The angle of rotation can be found by projecting $A$ and $A'$ onto a plane that is perpendicular to the axis, and then find the angle between the two projections.
Once the axis of rotation and the angle of rotation are found, then the rotation matrix that describes the rotation that occured, can be found from the Rodrigues' Rotation Matrix Formula, which in one of its forms gives
$ R = {a a}^T + (I - {aa}^T ) \cos \theta + S_a \sin \theta $
where $a$ is the normalized vector pointing along the axis as found above, and the $\theta$ is the angle of rotation. And,
$S_a = \begin{bmatrix} 0 && - a_z && a_y \\ a_z && 0 && - a_x \\ - a_y && a_x && 0 \end{bmatrix} $
Once the rotation matrix is found, it can decomposed into the product of yaw-pitch-roll rotation matrices.

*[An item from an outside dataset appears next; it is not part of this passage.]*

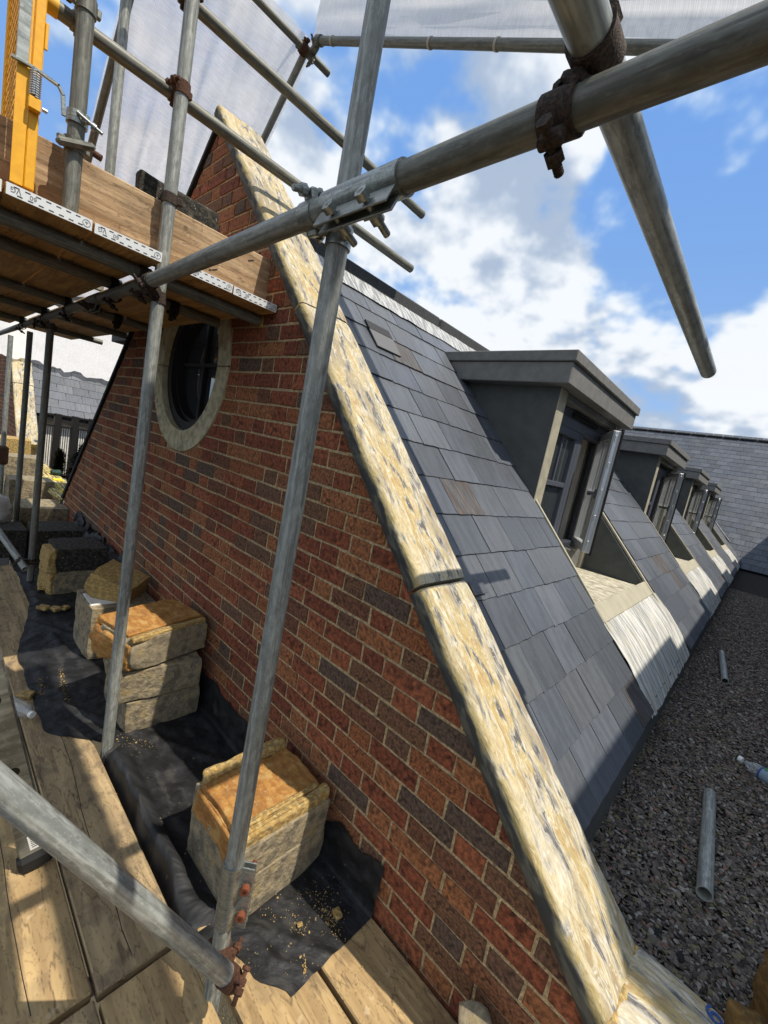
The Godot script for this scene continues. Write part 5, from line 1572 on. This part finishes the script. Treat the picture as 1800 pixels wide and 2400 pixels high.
func bottle(called: String, a: Vector3, b: Vector3, r: float, label: String, wrap: bool):
	var o := thing(called, label, "bottle", a, "")
	var d := (b - a)
	var L := d.length() if not wrap else 0.20
	d = d.normalized()
	var prof := [[0.0, 0.6], [0.01, 0.95], [0.05, 1.0], [0.08, 0.93], [0.10, 1.0], [0.13, 0.95], [0.15, 1.0], [0.30, 0.98], [0.55, 1.0], [0.72, 0.95], [0.84, 0.55], [0.88, 0.40], [0.93, 0.38]]
	var mb := MB.new()
	if wrap: prof.reverse()
	for k in prof.size() - 1:
		var p0: float = prof[k][0] if not wrap else 1.0 - prof[k][0]
		var p1: float = prof[k + 1][0] if not wrap else 1.0 - prof[k + 1][0]
		mb.cyl(d * L * p0, d * L * p1, r * float(prof[k][1]), 22, k == 0 or k == prof.size() - 2, r * float(prof[k + 1][1]))
	part(o, "body", mb.mesh(), M.pet)
	var cm := MB.new()
	var c0 := d * L * 0.92 if not wrap else d * L * 0.0
	cm.cyl(c0, c0 + d * 0.018 * (1.0 if not wrap else -1.0), r * 0.46, 16)
	part(o, "cap", cm.mesh(), M.white)
	if wrap:
		var w := MB.new(); w.cyl(d * L * 0.42, d * L * 0.46, r * 1.03, 22, false); w.cyl(d * L * 0.80, d * L * 0.83, r * 1.03, 22, false)
		var lb := part(o, "label_edge", w.mesh(), M.blue_ink)
		var w2 := MB.new(); w2.cyl(d * L * 0.46, d * L * 0.80, r * 1.025, 22, false)
		part(o, "label_wrap", w2.mesh(), M.blue_wall)
		var w3 := MB.new(); w3.box(d * L * 0.52 + V(0, r * 1.0, 0), V(0.03, 0.006, 0.02), 0.002, Basis(Vector3.UP, 0.5))
		part(o, "label_print", w3.mesh(), mat(null, hx("3f7d4a"), 0.6))

# ---------------------------------------------------------------- inside the first dormer
func build_sill_things():
	for k in 2:
		var at := [V(-1.20, -0.425, -3.43), V(-1.27, -0.425, -3.55)][k] as Vector3
		var o := thing("soap_bottle", ["white pump bottle standing on the sill of the nearest open window", "amber pump bottle behind the white one on the window sill"][k], "pump bottle", at)
		var mb := MB.new()
		mb.cyl(Vector3.ZERO, V(0, 0.11, 0), 0.030, 20); mb.cyl(V(0, 0.11, 0), V(0, 0.128, 0), 0.030, 20, false, 0.012)
		part(o, "bottle", mb.mesh(), M.white if k == 0 else M.amber)
		var pm := MB.new()
		pm.cyl(V(0, 0.128, 0), V(0, 0.142, 0), 0.013, 14); pm.cyl(V(0, 0.142, 0), V(0, 0.168, 0), 0.005, 10); pm.box(V(0.0, 0.172, -0.012), V(0.014, 0.010, 0.05), 0.003)
		part(o, "pump", pm.mesh(), M.white if k == 0 else M.post)
		if k == 0: part(o, "print", span(V(0.0285, 0.02, -0.010), V(0.0305, 0.085, 0.012)), M.ink_grey)
	var tw := thing("hand_towel", "white towel with a red striped hem hanging inside the nearest window", "towel", V(-1.42, 0.20, -3.50))
	part(tw, "cloth", span(V(0, 0.0, -0.11), V(0.012, 0.30, 0.11), 0.004), M.white)
	for k in 4: part(tw, "stripe", span(V(0.0125, 0.012, -0.09 + k * 0.05), V(0.0135, 0.07, -0.065 + k * 0.05)), M.red)

# ---------------------------------------------------------------- the places beyond
func build_beyond():
	make_slate_meshes_once()
	# ground far below and the dark courtyard
	struct("ground", quadm(V(-150, -7.0, 150), V(150, -7.0, 150), V(150, -7.0, -150), V(-150, -7.0, -150)), M.gravel_base)
	# cross wing closing the view at the far end
	var cw := thing("cross_wing", "slate roofed wing across the far end behind the dormers", "building", Vector3.ZERO)
	var dn := V(0, -3.92, 3.72).normalized()
	var top := V(0, 2.72, -18.62)
	var L := V(0, -3.92, 3.72).length()
	var deck := MB.new()
	deck.quad(top + V(-9, 0, 0), top + V(9, 0, 0) , top + V(9, 0, 0) + dn * L, top + V(-9, 0, 0) + dn * L)
	deck.quad(top + V(-9, -0.06, 0) + dn * L, top + V(9, -0.06, 0) + dn * L, top + V(9, -0.06, 0), top + V(-9, -0.06, 0))
	part(cw, "roof_deck", deck.mesh(), M.dark)
	slate_slope(cw, top, V(1, 0, 0), dn, [[-7.0, 1.2, 0.0, L + 0.05]], L, 0.20, 300, 33, 0.0, 0.27)
	for k in 24:
		part(cw, "ridge_tile", boxm(top + V(-7.0 + k * 0.46, 0.02, -0.02), V(0.452, 0.09, 0.16), 0.03), M.dark)
	part(cw, "wall", span(V(-9, -7, -22.5), V(9, -1.22, -15.1)), M.black)
	part(cw, "back_slope", quadm(top + V(-9, 0, -4.0) + V(0, -3.9, 0), top + V(9, 0, -4.0) + V(0, -3.9, 0), top + V(9, 0, 0), top + V(-9, 0, 0)), M.dark)
	# parallel wing to the right, which shades the gravel
	var rw := thing("parallel_wing", "matching slate roofed wing beyond the gravel on the right, out of the photo", "building", Vector3.ZERO)
	var rm := MB.new()
	rm.slab(PackedVector2Array([V2(1.45, -1.3), V2(1.45, 2.22), V2(2.45, 3.1), V2(5.6, 3.1), V2(5.6, -1.3)]), V(0, 0, -18.0), Vector3.RIGHT, Vector3.UP, 0.0, 16.12)
	part(rw, "roof_mass", rm.mesh(), M.slates[1])
	for k in 4: part(rw, "dormer", span(V(1.40, 0.2, -4.25 - 3.3 * k), V(3.0, 2.34, -2.9 - 3.3 * k), 0.01), M.cheek)
	# second gable to the left and the low wall between
	var g2 := thing("second_gable", "second brick gable with cream coping and slate roof at the far left", "building", Vector3.ZERO)
	var off := -10.49
	var o2 := PackedVector2Array([V2(-16.0, -2.2), V2(-9.12, -2.2), V2(-9.12, -1.26), V2(-8.98, -1.26), V2(-12.6, 2.55), V2(-16.0, 2.55)])
	var o2b := PackedVector2Array([V2(-16.0, -2.2), V2(-9.15, -2.2), V2(-9.15, -1.0), V2(-12.6, 2.66), V2(-16.0, 2.66)])
	var w2 := mortar_core(g2, "gable_wall", o2b, 0.0, WZ, 0.26)
	lay_bricks(w2, PackedVector2Array([V2(-13.0, -2.0), V2(-9.15, -2.0), V2(-9.15, -1.0), V2(-12.6, 2.66), V2(-13.0, 2.66)]), PackedVector2Array(), WZ, 0.336, 0, 51)
	var nr := V(1.0462, 1.0, 0).normalized()
	var P := func(x: float) -> Vector3: return V(x, KS * x + off - 0.02, WZ + 0.042)
	var xs := [-12.6, -11.0, -9.95, -9.05]
	for k in 3: coping_stone(g2, "coping_stone", P.call(xs[k]), P.call(xs[k + 1] - 0.004), nr, M.coping, 70 + k, k * 0.4)
	var sl := V(1.0, KS, 0).normalized()
	var nn := V(-KS, 1.0, 0).normalized()
	var oo := V(0, off - 0.04, 0) - sl * V(0, off - 0.04, 0).dot(sl)
	var ae := (V(-9.58, 0, 0).x) / sl.x
	var a_e := (-9.58 - oo.x) / sl.x
	var dm := MB.new()
	var q0 := oo + sl * (a_e - 3.6) - nn * 0.012
	var q1 := oo + sl * (a_e - 0.02) - nn * 0.012
	dm.quad(q0 + V(0, 0, -9.0), q0 + V(0, 0, -1.39), q1 + V(0, 0, -1.39), q1 + V(0, 0, -9.0))
	dm.quad(q1 + V(0, -0.06, -9.0), q1 + V(0, -0.06, -1.39), q0 + V(0, -0.06, -1.39), q0 + V(0, -0.06, -9.0))
	part(g2, "roof_deck", dm.mesh(), M.dark)
	slate_slope(g2, oo, V(0, 0, 1), sl, [[-4.6, -1.39, a_e - 2.0, a_e + 0.03]], a_e, 0.193, 300, 52, 0.0)
	part(g2, "eaves_board", span(V(-9.72, -0.60, -9.0), V(-9.60, -0.47, -1.39)), M.dark)
	part(g2, "side_wall", span(V(-10.0, -3.0, -9.0), V(-9.74, -0.60, -1.42)), M.white_wall)
	var lw := thing("low_wall", "low brick wall with mossy flat coping joining the two gables", "wall", Vector3.ZERO)
	var ol := PackedVector2Array([V2(-9.15, -2.2), V2(-5.72, -2.2), V2(-5.72, -1.262), V2(-9.15, -1.262)])
	var cw2 := mortar_core(lw, "core", ol, 0.0, WZ, 0.26)
	lay_bricks(cw2, PackedVector2Array([V2(-9.15, -1.72), V2(-5.72, -1.72), V2(-5.72, -1.262), V2(-9.15, -1.262)]), PackedVector2Array(), WZ, 0.336, 300, 53)
	for k in 5:
		coping_stone(lw, "coping_stone", V(-9.1 + k * 0.68, -1.262, WZ + 0.042), V(-9.1 + k * 0.68 + 0.672, -1.262, WZ + 0.042), Vector3.UP, M.mossy, 80 + k, k * 0.3)
	# chimney and blue-grey wall far behind the loose sheet
	var ch := thing("chimney_stack", "small red brick chimney far behind the white sheet", "chimney", V(-14.2, 0.9, -2.65))
	part(ch, "shaft", span(V(-0.3, -1.5, -0.32), V(0.3, 0.66, 0.30)), M.mortar)
	var rows := MB.new()
	for k in 14:
		for j in 3: rows.box(V(0.305, -0.28 + k * 0.068, -0.21 + j * 0.205 + (0.05 if k % 2 else 0.0)), V(0.012, 0.056, 0.185), 0.003)
	part(ch, "brick_faces", rows.mesh(), M.bricks[0])
	var bw := thing("far_house", "blue grey rendered house wall far behind the white sheet", "house", V(-15.0, 0.0, -4.6))
	part(bw, "wall", span(V(-3, -6, -4.0), V(0, 1.58, 1.55)), M.blue_wall)
	part(bw, "roof", span(V(-3.2, 1.58, -4.1), V(0.15, 1.70, 1.62)), M.dark)
	# railing and shrubs between
	var rl := thing("railing", "black metal railing with square posts in front of a white wall, left of the gable", "railing", V(-8.8, -1.6, -1.5))
	for k in 5: part(rl, "post", span(V(-0.05, -0.2, -0.06 - k * 0.24 - 0.045), V(0.05, 1.18, -0.06 - k * 0.24 + 0.045), 0.004), M.black)
	for k in 42: part(rl, "bar", span(V(-0.008, 0.1, 0.06 - k * 0.030 - 0.005), V(0.008, 0.96, 0.06 - k * 0.030 + 0.004)), M.black)
	for y in [0.12, 0.96, 1.14]: part(rl, "rail", span(V(-0.02, y, -1.3), V(0.02, y + 0.03, 0.1)), M.black)
	conifer("conifer_shrub", V(-7.6, -1.75, -1.66), 0.95, 0.36, 5, Color(0.10, 0.16, 0.09), "blue green conifer shrub growing behind the low wall, right of the yellow one")
	conifer("conifer_shrub", V(-7.9, -1.65, -1.47), 0.72, 0.17, 6, Color(0.26, 0.25, 0.06), "yellow green conifer shrub growing behind the low wall by the railing")
	# bag on the deck at the left edge
	var sk := thing("rubble_sack", "white and green woven sack slumped on the deck at the left edge", "sack", V(-5.32, -1.597, -0.47))
	part(sk, "bag", rough_block(V(0.36, 0.50, 0.34), 91, 0.06, 0.12, 10, 0.2), M.sack)
	part(sk, "green_wrap", rough_block(V(0.34, 0.27, 0.36), 92, 0.06, 0.1, 9, 0.2), M.green, V(0.04, 0.02, 0.06))
	# litter on the low coping
	single("litter", rough_block(V(0.16, 0.06, 0.12), 93, 0.02, 0.02, 6, 0.5), M.green, "green scrap of litter on the mossy coping", "litter", V(-7.35, -1.20, -1.33))
	single("litter", rough_block(V(0.12, 0.012, 0.10), 94, 0.01, 0.004, 6, 0.5), mat(null, hx("d8c81e"), 0.7), "yellow scrap of plastic on the mossy coping", "litter", V(-6.9, -1.20, -1.28))

func make_slate_meshes_once():
	if slate_meshes.is_empty(): make_slate_meshes()
func conifer(called: String, at: Vector3, h: float, r: float, sd: int, col: Color, label: String):
	var o := thing(called, label, "shrub", at, "shrubs behind the low wall")
	var tm := MB.new(); tm.cyl(Vector3.ZERO, V(0, h * 0.9, 0), 0.02, 8, true, 0.006)
	part(o, "trunk", tm.mesh(), M.boards[1])
	var rng := RandomNumberGenerator.new(); rng.seed = sd
	var st := SurfaceTool.new(); st.begin(Mesh.PRIMITIVE_TRIANGLES)
	for k in 90:
		# boughs, each with many short needle-leaves
		var t := pow(rng.randf(), 0.8)
		var an := rng.randf() * TAU
		var rr := r * (1.05 - t) * rng.randf_range(0.5, 1.1)
		var tip := V(cos(an) * rr, h * t + rng.randf_range(0.0, 0.05), sin(an) * rr)
		var base := V(0, h * t - 0.03, 0)
		for q in 60:
			var p := base.lerp(tip, pow(rng.randf(), 0.6)) + V(rng.randfn(), rng.randfn(), rng.randfn()) * 0.022
			var d := V(rng.randfn(), rng.randfn() + 0.5, rng.randfn()).normalized()
			var s := d.cross(V(rng.randfn(), rng.randfn(), rng.randfn())).normalized()
			var c := col * rng.randf_range(0.55, 1.5); c.a = 1.0
			for v in [p, p + d * 0.03, p + d * 0.012 + s * 0.010]:
				st.set_color(c); st.set_normal(d.cross(s).normalized()); st.add_vertex(v)
	part(o, "crown", st.commit(), M.leaf)

func _ready():
	setup_view()
	setup_materials()
	make_slate_meshes()
	build_gabled_building()
	build_gravel()
	build_deck()
	build_sheet()
	build_platform()
	build_scaffold()
	build_gate()
	build_sheeting()
	build_stones()
	build_sill_things()
	build_beyond()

Normally, yaw rotation is about the $z$ axis, pitch is about the local $x$ axis, and roll is about the $y$ axis. Combining the three rotations, gives
$ R = R_z(\phi) R_x(\theta) R_y(\psi) $
Define $c_1 = \cos \phi, s_1 = \sin \phi $ and $c_2 = \cos \theta , s_2 \sin \theta $ and $c_3 = \cos \psi , s3 = \sin \phi $, then the above equation is
$ R = \begin{bmatrix} c_1 && -s_1 && 0 \\ s_1 && c_1 && 0 \\ 0 && 0 && 1 \end{bmatrix} \begin{bmatrix} 1 && 0 && 0 \\ 0 && c_2 && -s_2 \\ 0 && s_2 && c_2 \end{bmatrix} \begin{bmatrix} c_3 && 0 && s_3 \\ 0 && 1 && 0 \\ -s_3 && 0 && c_3 \end{bmatrix} $
This reduces to
$R = \begin{bmatrix} c_1 && -s_1 && 0 \\ s_1 && c_1 && 0 \\ 0 && 0 && 1 \end{bmatrix} \begin{bmatrix} c_3 && 0 && s_3 \\s_2 s_3 && c_2 && -s_2 c_3 \\ - c_2 s_3 && s_2 && c_2 c_3 \end{bmatrix} $
And further to
$ R = \begin{bmatrix} c_1 c_3 - s_1 s_2 s_3 && - s_1 c_2 && c_1 s_3 + s_1 s_2 c_3 \\ s_1 c_3 + c_1 s_2 s_3 && c_1 c_2 && s_1 s_3 - c_1 s_2 c_3 \\ -c_2 s_3 && s_2 && c_2 c_3 \end{bmatrix} $
By comparing entries on both sides of the equality, we deduce that
$ s_2 = \sin \theta = R_{31} $
which has two solutions $ \theta_1 = \sin^{-1} (R_{32}) $ and $\theta_2 = \pi - \theta_1 $
Looking at the second column,
$\phi = \text{atan2}( R_{22} / \cos(\theta) , - R_{12} / \cos(\theta) ) $
Note that the $\text{atan2}(x,y)$ function that I am using (and which is implemented this way in many programming languages) returns the angle $a$ such that $\cos(a) = \dfrac{x}{\sqrt{x^2 + y^2}} , \sin(a) = \dfrac{y}{\sqrt{x^2 + y^2}} $. There are other implementations that flip the order the parameters.
Finally looking at the third row, we get
$ \psi = \text{atan2}( R_{33} / \cos(\theta) , - R_{31} / \cos(\theta) ) $
This shows that its possible to achieve the factorization of $R$ in only two ways.